I didn't know we've been recording accurate temperatures for 2,000 years :whatever:
 
Dismiss it all you want to Spidey, but things like this are not normal.
 
I just find it hilarious that they're saying the 90's were the warmest decade in 2,000 years when we've only been taking accurate temperatures for maybe 200 years.
 
Well all I know is I just walked to the Kroger store across from me, and its ****ing hot out there....
 
"Environmentalists say ice melt is being caused by global warming with Arctic temperatures in the 1990s reaching their warmest level of any decade in at least 2,000 years, according to a study published in 2009."

I didn't know we've been recording accurate temperatures for 2,000 years :whatever:

I just find it hilarious that they're saying the 90's were the warmest decade in 2,000 years when we've only been taking accurate temperatures for maybe 200 years.
Do you have any idea how they obtained those data? Have you bothered to educate yourself about the methods they've used, or (perhaps more importantly) the principles behind those methods?

There's a word for what you're espousing. Unfortunately, I'm not allowed to say it, because that word makes mods cry.
 
crying-indian.jpg
 
Do you have any idea how they obtained those data? Have you bothered to educate yourself about the methods they've used, or (perhaps more importantly) the principles behind those methods?

There's a word for what you're espousing. Unfortunately, I'm not allowed to say it, because that word makes mods cry.

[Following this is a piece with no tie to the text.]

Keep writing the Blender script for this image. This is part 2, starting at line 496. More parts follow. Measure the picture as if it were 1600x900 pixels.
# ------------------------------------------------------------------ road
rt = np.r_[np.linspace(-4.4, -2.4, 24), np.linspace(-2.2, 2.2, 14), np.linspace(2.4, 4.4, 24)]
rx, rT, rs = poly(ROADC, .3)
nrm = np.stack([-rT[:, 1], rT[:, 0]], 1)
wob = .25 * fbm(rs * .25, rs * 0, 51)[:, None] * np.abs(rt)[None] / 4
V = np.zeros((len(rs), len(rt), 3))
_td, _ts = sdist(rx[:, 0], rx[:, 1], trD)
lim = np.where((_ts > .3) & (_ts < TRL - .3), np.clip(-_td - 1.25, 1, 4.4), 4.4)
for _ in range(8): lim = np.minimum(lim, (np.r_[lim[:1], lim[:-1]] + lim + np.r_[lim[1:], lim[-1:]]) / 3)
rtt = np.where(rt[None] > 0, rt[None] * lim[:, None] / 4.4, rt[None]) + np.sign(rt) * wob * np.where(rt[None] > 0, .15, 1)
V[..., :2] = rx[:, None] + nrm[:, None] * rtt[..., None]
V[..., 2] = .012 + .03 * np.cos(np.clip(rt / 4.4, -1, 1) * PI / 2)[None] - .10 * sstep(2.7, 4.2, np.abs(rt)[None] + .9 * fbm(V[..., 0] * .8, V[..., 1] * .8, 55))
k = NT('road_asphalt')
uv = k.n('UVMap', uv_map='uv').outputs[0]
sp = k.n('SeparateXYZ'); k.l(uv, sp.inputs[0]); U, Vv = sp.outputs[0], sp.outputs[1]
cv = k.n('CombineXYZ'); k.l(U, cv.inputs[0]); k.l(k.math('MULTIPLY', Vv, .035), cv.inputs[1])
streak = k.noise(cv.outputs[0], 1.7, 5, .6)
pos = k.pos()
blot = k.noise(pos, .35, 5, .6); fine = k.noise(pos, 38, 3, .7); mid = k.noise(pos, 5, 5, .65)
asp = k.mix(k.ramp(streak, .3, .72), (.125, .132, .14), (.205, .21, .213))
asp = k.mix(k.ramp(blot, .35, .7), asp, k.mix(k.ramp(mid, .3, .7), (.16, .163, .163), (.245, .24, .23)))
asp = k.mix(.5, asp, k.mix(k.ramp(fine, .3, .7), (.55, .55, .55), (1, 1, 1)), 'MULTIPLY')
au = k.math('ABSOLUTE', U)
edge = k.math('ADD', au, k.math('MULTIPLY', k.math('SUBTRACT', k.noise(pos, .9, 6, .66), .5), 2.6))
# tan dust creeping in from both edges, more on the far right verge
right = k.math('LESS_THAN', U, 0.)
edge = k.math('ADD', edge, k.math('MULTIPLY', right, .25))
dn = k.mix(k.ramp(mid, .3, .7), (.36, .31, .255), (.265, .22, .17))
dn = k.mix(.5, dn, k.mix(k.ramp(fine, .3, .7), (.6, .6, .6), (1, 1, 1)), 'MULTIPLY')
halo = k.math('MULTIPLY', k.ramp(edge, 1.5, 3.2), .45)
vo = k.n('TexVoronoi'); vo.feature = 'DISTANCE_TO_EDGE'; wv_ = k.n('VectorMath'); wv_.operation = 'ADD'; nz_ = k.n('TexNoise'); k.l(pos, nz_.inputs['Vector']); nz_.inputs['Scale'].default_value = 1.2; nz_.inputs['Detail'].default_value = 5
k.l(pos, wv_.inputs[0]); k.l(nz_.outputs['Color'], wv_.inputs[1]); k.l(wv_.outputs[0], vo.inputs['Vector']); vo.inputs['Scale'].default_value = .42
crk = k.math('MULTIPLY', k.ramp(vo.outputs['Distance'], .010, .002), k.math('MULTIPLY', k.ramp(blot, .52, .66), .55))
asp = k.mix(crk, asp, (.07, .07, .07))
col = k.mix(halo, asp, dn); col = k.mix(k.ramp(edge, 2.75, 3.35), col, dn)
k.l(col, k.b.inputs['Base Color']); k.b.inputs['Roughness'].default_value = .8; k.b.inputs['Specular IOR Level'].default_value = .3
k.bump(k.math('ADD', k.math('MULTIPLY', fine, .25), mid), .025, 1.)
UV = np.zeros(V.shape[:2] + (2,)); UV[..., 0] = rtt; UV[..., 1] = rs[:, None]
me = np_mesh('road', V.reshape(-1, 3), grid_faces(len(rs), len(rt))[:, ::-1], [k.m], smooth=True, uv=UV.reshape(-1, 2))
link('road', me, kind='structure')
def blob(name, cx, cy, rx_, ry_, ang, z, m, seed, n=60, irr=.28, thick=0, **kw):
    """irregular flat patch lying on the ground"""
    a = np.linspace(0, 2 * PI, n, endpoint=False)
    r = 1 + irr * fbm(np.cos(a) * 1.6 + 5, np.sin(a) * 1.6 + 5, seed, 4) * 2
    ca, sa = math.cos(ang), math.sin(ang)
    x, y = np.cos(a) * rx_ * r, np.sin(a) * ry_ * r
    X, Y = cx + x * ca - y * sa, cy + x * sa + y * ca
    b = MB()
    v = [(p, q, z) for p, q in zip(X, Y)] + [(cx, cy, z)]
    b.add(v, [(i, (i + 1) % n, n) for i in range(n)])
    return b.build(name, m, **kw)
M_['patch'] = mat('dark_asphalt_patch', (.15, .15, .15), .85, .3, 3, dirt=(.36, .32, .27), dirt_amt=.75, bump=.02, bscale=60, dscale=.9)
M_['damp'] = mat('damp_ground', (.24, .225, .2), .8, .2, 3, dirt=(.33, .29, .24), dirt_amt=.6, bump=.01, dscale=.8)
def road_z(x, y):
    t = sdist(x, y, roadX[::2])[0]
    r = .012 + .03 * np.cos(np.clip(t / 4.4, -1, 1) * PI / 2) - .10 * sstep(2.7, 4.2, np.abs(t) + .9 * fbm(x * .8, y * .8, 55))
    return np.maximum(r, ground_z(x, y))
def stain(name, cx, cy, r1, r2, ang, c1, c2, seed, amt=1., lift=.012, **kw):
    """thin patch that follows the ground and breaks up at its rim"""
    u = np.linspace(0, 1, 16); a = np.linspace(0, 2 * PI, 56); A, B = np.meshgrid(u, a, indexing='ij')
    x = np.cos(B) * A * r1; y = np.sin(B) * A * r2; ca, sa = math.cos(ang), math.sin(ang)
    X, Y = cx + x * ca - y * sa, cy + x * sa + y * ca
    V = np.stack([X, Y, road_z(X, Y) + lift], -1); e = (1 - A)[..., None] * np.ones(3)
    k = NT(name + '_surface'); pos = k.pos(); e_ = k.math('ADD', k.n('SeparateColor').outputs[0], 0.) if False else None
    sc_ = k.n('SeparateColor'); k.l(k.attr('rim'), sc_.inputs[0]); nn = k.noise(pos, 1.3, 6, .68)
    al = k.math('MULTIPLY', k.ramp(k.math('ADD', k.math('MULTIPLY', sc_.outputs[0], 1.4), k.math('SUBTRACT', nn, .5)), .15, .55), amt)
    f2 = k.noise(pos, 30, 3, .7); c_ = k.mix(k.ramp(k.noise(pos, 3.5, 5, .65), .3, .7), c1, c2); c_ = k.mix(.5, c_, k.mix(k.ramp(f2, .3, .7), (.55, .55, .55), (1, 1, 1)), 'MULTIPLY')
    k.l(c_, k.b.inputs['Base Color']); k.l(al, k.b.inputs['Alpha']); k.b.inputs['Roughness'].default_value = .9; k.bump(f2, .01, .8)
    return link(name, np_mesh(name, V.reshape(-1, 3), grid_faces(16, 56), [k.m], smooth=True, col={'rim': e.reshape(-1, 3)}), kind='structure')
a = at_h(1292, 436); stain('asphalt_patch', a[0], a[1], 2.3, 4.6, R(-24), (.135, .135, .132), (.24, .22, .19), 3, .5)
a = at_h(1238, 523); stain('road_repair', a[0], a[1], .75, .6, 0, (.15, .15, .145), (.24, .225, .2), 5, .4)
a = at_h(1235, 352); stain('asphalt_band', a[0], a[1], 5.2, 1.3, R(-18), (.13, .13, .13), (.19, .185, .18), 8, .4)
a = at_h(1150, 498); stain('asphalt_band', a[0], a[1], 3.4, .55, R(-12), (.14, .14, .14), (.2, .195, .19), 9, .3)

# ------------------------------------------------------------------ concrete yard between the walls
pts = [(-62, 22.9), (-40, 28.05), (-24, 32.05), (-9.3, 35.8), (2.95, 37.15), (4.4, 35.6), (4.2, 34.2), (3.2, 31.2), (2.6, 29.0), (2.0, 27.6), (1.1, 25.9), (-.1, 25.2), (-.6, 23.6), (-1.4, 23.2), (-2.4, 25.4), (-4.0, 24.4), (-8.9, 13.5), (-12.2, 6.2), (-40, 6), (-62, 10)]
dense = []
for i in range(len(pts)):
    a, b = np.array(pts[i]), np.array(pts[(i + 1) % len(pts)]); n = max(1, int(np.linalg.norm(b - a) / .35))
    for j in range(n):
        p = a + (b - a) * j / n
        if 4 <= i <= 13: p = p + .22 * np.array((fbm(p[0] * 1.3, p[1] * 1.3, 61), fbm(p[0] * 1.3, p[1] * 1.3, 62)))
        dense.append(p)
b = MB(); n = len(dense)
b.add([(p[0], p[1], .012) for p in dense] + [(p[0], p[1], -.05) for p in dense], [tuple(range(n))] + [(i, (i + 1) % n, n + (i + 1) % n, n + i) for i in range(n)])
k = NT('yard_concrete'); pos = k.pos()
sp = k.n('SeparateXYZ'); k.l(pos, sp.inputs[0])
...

How do they do it then? If you know, what don't you tell us instead of being condescending about it?
 
Do you have any idea how they obtained those data? Have you bothered to educate yourself about the methods they've used, or (perhaps more importantly) the principles behind those methods?

There's a word for what you're espousing. Unfortunately, I'm not allowed to say it, because that word makes mods cry.

Ice core samples...do I win?

And they aren't recording temperature...they are recording carbon dioxide content. The more CO2 in the air, the warmer the temperature because CO2 is a green house gas.
 
How do they do it then? If you know, what don't you tell us instead of being condescending about it?
I don't know well enough to try to teach you. That would be a mistake. You'd be better off doing your own research on the issue. Of course, that's assuming you actually WANT to educate yourself on the issue.

Ice core samples...do I win?

And they aren't recording temperature...they are recording carbon dioxide content. The more CO2 in the air, the warmer the temperature because CO2 is a green house gas.
I *think* it has more to do with isotopes of the components of molecular oxygen. 18 and 16, maybe. CO2 might be considered an indicator of atmospheric temperature, but so would methane and water vapor, as well as other gasses.

Also, out of curiosity: who said they WERE recording temperature?
 
I don't know well enough to try to teach you. That would be a mistake. You'd be better off doing your own research on the issue. Of course, that's assuming you actually WANT to educate yourself on the issue.

I *think* it has more to do with isotopes of the components of molecular oxygen. 18 and 16, maybe. CO2 might be considered an indicator of atmospheric temperature, but so would methane and water vapor, as well as other gasses.

Also, out of curiosity: who said they WERE recording temperature?